I (with Eli's help) posted the URL http://www.internz.com/SpamBeGone
I did not render an opinion at the time, but now I can.
It "appears" (I haven't looked at source code) to base its classifying
solely on the subject line and email addresses. Since spam often has
forged envelope information, and since a message discussing a spam could
have a similar subject line, I would not be surprised at
mis-classifications.
Not using certain characteristics in other headers that are 100% accurate
in identifying spam, appears to be another deficiency.
Finally, I trained it on about a hundred messages, with followup training
necessary on about half of the subsequent messages. This false
classification rate has in general neither improved nor degraded except on
one mailing list. After the first two days of training, SpamBeGone
correctly classified most of the messages in a particular mailing list.

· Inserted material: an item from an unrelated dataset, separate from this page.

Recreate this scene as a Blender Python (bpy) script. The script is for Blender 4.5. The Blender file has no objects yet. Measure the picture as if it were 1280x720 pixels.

But strangely, for the last three days, in spite of continual retraining,
it has insisted that most of the messages in that list are spam.
As always, "your mileage may vary." It may be that I am judging messages
by factors SpamBeGone does not look at, thus confusing it on the factors
it does look at. Its Web page "Stats" certainly has an impressive success
story.
There is another tool from New Zealand, WEKA (Waikato Environment for
Knowledge Acquisition) that offers a lot more flexibility in artificial
intelligence detection approaches (including as one of several options,
the algorithm that is in SpamBeGone, but the setup and learning curve are
so much greater, that I don't feel like even trying it.